11-15-2022 06:05 PM
@drjdpowell wrote:
@avogadro5 wrote:
@drjdpowell wrote:
Have you considered just saving as JSON, rather than flattened clusters?
With the built-in JSON unflatten, I have been unable to unflatten into a cluster with different elements than the original cluster that was flattened, even when it should be "obvious" how to adapt such as adding a new uniquely named attribute.
I'm trying to avoid using a serializer addon that includes the code to interpret each potential type as I have learned not to trust that kind of addon very much.Well, the limited use of the inbuilt JSON primitives are why other JSON libraries exist. I wrote JSONtext myself, and from that experience I can see that making the subVI you want is certainly possible, though you didn't convince me that the JKI one doesn't already work.
The JKI one doesn't support collections. It also doesn't strictly match the input default's datatype.
11-16-2022 04:01 AM
Comments on your example:
I'm trying to guarantee the type of a variable doesn't change at runtime so one check I've added is to only accept value updates via the "data string" which asserts a compatible memory structure
Are you not using strict-typed data in your program? Libraries like JSONtext assume you are converting to some strict-typed structure like a Cluster, with any Variant being an intermediate step in conversion. Strict-type data can't change at runtime, so I don't understand what you are doing here.

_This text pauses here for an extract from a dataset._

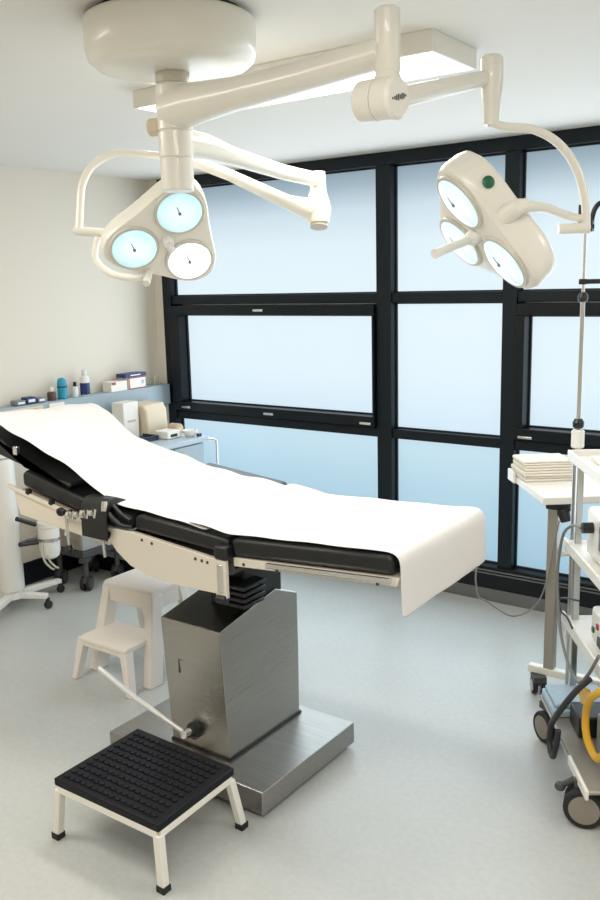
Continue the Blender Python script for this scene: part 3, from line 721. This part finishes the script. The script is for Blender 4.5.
cable('yellow_hose', [TC @ V((0.49, 0, 0.475)), TC @ V((0.488, -0.03, 0.46)), TC @ V((0.43, -0.045, 0.4)), TC @ V((0.394, -0.045, 0.318)), TC @ V((0.426, -0.045, 0.255)), TC @ V((0.52, -0.04, 0.24)), TC @ V((0.58, -0.03, 0.3))], .013, 'yellow',
      'yellow hose curving over the grey box on the cart', 'hose')
bm = B(); prism(bm, [(.20, .33), (.26, .30), (.36, .345), (.32, .385), (.25, .37)], -.025, -.010, 'y', T=TC); o = link('yellow_bag', bm, M['yellow'], None, bevel=.005); tag(o, 'yellow bag corner sticking out of the bottom cart shelf', 'bag')
cable('sensor_lead', [TC @ V((0.1, -0.02, 0.52)), TC @ V((0.03, -0.022, 0.535)), TC @ V((-0.06, -0.022, 0.525)), TC @ V((-0.09, -0.022, 0.56)), TC @ V((0, -0.02, 0.6)), TC @ V((0.11, 0, 0.63))], .004, 'cabled', 'thin dark lead lying over the rim of the middle cart shelf')

# ------------------------------------------------------------------ left wall: trunking shelf with sockets, bottles and boxes
bm = B(); box(bm, XL, XL+.12, 1.2, 4.395, .985, 1.125)
o = link('wall_trunking', bm, M['blue'], None, bevel=.004); tag(o, 'long grey-blue service trunking shelf along the left wall', 'wall shelf')
for (ya, yb, lb) in ((2.98, 3.30, 'cream triple socket plate on the blue trunking, beside the patient head end'), (3.345, 3.46, 'small blank cream plate on the blue trunking, right of the sockets')):
    tt = thing('wall_socket', lb, 'socket', (XL+.12, (ya+yb)/2, 1.08), 'socket plates on the trunking')
    bm = B(); box(bm, XL+.1205, XL+.132, ya, yb, 1.045, 1.115); link('socket_plate', bm, M['beige'] if ya < 3.1 else M['whitel'], tt, bevel=.003)
    if ya < 3.1:
        for k in range(3):
            bm = B(); lathe(bm, [(.022, 0), (.022, .003), (.016, .003), (.015, -.001)], TZ((XL+.132, ya+.055+.105*k, 1.08), (1, 0, 0)), n=20); link('socket_outlet', bm, M['tan'], tt)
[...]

would like an error/warning or another output letting me know some JSON was not understood
This has been requested before, so I might add a "Missing Items" output in JSONtext.

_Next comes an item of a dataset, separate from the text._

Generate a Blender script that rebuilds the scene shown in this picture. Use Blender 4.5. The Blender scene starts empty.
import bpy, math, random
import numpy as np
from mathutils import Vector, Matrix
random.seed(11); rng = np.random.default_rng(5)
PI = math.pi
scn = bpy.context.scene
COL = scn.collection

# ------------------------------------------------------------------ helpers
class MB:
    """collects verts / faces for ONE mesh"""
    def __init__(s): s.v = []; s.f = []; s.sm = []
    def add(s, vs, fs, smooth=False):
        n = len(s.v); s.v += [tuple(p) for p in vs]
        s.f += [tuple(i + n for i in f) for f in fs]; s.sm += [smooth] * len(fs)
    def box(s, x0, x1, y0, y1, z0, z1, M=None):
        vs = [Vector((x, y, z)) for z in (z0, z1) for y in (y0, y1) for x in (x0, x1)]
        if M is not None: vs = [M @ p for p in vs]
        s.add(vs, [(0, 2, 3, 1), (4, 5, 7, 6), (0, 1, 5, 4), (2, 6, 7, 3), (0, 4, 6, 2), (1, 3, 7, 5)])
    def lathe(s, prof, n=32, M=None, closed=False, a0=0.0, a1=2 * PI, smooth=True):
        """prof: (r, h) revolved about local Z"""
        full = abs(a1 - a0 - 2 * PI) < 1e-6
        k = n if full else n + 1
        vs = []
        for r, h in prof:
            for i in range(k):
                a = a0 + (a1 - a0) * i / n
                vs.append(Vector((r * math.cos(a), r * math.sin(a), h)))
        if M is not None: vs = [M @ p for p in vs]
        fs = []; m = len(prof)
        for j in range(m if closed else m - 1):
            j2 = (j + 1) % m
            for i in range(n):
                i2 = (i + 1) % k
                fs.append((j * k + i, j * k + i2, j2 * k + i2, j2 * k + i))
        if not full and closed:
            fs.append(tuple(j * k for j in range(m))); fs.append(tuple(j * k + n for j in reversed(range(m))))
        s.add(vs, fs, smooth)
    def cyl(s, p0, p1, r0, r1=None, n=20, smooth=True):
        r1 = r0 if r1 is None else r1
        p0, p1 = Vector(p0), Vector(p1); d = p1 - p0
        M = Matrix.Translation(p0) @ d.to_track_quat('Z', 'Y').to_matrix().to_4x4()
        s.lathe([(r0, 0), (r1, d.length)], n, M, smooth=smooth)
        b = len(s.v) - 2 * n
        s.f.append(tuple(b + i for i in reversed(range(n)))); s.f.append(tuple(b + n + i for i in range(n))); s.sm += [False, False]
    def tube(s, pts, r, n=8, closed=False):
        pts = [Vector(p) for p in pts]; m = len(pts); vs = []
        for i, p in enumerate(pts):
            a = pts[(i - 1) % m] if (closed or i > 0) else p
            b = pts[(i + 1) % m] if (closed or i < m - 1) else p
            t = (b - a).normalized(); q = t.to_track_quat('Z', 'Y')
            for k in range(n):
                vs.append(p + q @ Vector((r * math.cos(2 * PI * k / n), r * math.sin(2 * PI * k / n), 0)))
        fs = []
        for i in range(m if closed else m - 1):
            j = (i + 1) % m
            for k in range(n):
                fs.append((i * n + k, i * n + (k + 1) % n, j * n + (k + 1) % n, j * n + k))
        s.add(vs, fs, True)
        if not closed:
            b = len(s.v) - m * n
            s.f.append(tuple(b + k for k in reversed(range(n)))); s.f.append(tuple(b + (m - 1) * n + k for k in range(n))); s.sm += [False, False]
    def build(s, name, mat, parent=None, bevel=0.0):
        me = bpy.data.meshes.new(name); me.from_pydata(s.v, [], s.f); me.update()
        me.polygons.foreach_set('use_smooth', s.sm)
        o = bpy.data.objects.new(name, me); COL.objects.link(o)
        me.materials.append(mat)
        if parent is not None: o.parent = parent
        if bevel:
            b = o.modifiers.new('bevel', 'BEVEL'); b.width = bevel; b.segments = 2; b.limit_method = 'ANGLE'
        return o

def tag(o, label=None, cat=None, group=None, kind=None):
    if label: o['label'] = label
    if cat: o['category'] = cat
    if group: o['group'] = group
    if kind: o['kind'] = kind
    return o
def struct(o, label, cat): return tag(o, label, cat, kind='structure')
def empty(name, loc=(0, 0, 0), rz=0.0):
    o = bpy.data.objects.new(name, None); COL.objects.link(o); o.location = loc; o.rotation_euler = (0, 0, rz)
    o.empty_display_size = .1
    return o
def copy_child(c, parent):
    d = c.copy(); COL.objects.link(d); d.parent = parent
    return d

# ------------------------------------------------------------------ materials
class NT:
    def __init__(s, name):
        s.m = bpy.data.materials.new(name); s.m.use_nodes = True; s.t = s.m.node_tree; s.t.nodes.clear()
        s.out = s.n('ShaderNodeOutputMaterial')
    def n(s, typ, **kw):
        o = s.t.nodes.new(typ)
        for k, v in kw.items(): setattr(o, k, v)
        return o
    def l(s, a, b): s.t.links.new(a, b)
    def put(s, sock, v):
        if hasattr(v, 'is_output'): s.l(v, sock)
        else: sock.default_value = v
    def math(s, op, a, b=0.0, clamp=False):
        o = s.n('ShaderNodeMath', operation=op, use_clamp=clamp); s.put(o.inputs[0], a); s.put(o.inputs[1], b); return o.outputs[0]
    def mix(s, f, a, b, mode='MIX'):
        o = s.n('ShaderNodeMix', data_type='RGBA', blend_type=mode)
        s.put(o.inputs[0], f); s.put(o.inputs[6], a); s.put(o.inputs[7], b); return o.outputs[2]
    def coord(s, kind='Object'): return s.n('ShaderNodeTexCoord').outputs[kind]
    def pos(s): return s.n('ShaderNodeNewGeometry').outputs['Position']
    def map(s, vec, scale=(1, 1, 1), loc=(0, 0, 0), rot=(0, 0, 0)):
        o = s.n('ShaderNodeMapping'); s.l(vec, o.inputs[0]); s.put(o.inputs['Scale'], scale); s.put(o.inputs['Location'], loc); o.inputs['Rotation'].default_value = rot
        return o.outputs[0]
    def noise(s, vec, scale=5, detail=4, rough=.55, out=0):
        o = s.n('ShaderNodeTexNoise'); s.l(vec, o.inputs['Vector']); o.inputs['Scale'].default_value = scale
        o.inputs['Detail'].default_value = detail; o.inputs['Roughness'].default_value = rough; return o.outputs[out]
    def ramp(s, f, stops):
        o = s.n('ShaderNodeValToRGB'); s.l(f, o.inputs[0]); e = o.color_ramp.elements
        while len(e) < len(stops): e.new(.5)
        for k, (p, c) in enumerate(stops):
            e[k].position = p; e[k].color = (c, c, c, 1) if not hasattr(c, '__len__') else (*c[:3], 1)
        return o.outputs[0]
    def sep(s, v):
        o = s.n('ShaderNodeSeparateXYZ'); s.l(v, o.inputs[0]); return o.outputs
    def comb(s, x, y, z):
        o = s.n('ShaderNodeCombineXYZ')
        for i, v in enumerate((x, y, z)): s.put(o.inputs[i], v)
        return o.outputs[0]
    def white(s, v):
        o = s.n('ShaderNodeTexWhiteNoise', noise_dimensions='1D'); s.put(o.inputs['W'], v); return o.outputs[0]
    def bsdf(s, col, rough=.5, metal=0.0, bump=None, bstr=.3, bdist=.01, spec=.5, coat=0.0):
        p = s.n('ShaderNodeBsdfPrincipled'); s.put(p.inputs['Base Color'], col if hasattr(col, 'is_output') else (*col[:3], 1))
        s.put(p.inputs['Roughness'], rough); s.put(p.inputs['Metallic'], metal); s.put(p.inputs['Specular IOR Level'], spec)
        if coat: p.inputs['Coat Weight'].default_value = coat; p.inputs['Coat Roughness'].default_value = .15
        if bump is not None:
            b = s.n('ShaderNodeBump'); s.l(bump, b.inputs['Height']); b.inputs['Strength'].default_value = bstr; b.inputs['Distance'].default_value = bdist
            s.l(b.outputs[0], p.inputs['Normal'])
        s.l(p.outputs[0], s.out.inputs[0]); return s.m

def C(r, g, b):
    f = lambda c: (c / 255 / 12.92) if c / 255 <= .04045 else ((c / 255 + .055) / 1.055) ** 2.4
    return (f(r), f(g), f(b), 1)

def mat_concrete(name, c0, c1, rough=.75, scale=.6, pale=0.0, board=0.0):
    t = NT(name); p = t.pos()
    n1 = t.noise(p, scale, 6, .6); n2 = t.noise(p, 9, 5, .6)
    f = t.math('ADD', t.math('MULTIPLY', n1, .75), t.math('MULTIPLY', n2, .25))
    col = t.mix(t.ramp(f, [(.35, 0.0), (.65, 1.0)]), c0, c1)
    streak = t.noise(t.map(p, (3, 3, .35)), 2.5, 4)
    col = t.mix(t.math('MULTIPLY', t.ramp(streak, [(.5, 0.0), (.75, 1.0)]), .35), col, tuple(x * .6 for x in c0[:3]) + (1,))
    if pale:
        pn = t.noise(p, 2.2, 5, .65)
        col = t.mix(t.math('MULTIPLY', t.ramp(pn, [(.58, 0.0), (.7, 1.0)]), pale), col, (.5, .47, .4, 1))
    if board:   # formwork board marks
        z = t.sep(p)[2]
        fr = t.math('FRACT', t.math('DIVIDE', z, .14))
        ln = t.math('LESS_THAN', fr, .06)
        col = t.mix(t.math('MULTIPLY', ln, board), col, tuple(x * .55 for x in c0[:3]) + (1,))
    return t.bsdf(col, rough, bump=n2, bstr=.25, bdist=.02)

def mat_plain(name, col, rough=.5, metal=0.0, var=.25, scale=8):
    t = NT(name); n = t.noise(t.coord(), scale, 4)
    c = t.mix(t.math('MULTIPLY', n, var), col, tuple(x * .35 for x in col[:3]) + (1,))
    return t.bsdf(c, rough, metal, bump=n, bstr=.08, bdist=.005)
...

Though other ways of doing data-type changes from old versions are:
Having a Dialog to ask the User is a much weaker design than including code that automatically handles older formats of the data.
For example, 'in Revisions earlier than 2 "q" was named "a".'
Or even, 'in Rev earlier than 2, if "High Power" = True, then set "Power Level (%)" = 90'
11-16-2022 08:42 AM
@avogadro5 wrote:
@Yamaeda wrote:
It works well with to/from flattened variants, just add some filler 0x00's to the flattened string so there's some data to convert from.
If I'm understanding this correctly is it suggesting that I would have to inspect the 2 datatypes and insert padding string(s) to make the old string compatible with the new one?
Kind of. If the new type has more data it'll create an error if there isn't enough to work with. If you test with the opposite, a smaller cluster, it'll take as much data as it needs and ignore the rest.
With that in mind, if you just add a bunch of nulls the new/added elements should get default values.
11-28-2022 11:18 AM
There appears to be no existing code with the features I'm looking for. Thanks for the input that what I want to do is wrong.